The Story
Why it exists.
The beginning
The name says everything. Wildly Attractive borrows directly from Diana Vreeland's personal vocabulary of superlatives, that instinct to reach for the most extreme word rather than settle for 'quite nice.' Carlos Benaïm created the fragrance in 2017 using natural oud as a core material, channeling the house philosophy of capturing specific moments and emotions rather than following conventional fragrance categories. The official descriptor, 'I was always a little extreme', frames this as a fragrance built on tension, not perfection. Diana Vreeland believed it was imperfections that made us beautiful, and the composition reflects that: bright florals and a darker wood, co-existing without apology.

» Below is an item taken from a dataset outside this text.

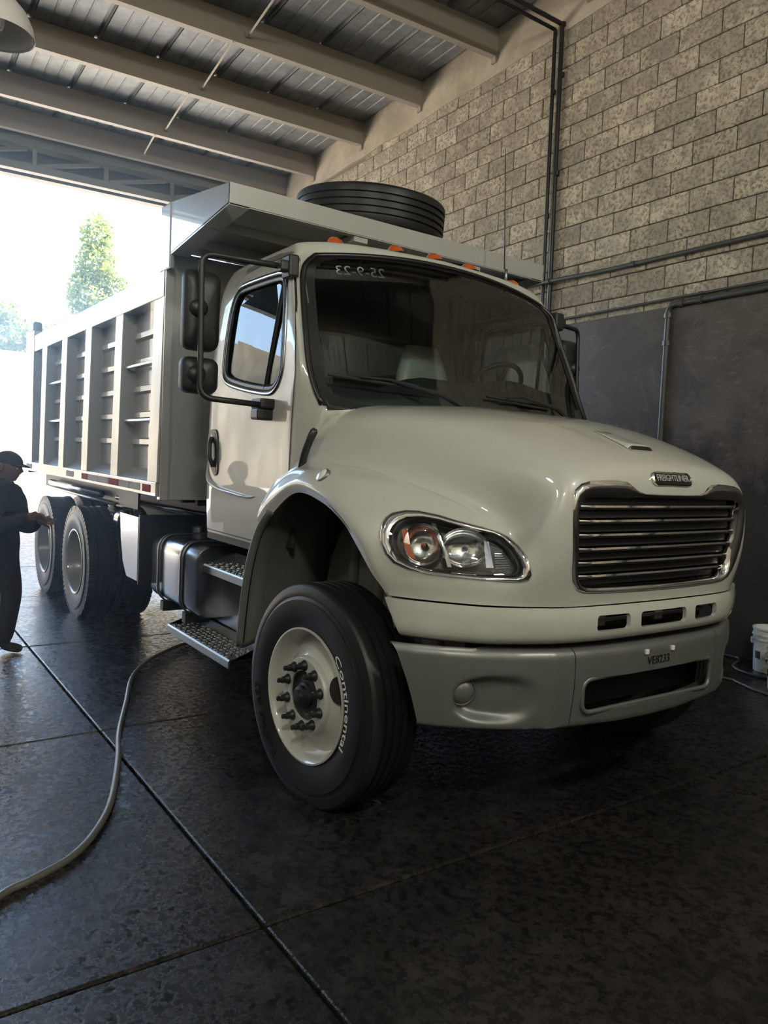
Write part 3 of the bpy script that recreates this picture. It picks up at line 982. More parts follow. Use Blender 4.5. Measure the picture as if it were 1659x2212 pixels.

The structural choice here is unusual. Where most fruity-florals place oud as a surprise in the drydown, Wildly Attractive announces it early. The jasmine sambac and neroli heart blooms over a base that never fully retreats, keeping the darker wood present throughout. This creates a fragrance that reads as luminous but never purely sweet, there's always that counterweight pulling back toward earth. The neroli, in particular, has a waxy, bitter quality alongside its orange blossom character, preventing the heart from floating into pure cream. It's composed but restless. Polished but not entirely tamed.
The evolution
The opening announces mandarin and orange blossom with real clarity, bright, sparkling, immediate. Petitgrain threads through with its green bitter-leaf character, keeping the citrus honest. The florals don't wait their turn; jasmine sambac arrives while the citrus is still settling, creating an overlap rather than a clean transition. The neroli's bitter orange-peel quality emerges in the heart, and the oud becomes more apparent, not louder, but more present, as if it had been listening from the beginning. Musk arrives in the late drydown, warm and close, pulling the whole thing toward skin. The oud finally takes full command as everything else recedes. What remains is wood and skin, intimate rather than announced, present for hours without ever demanding attention.
Cultural impact
This fragrance occupies the space between polish and abandon. Not safe enough for those who want floral to mean sweet. Not aggressive enough for oud purists. It's for someone who wants to wear the tension, the brightness and the darkness, refined into something that doesn't apologize for either. Diana Vreeland's philosophy translated into scent: bold without being theatrical, present without being loud.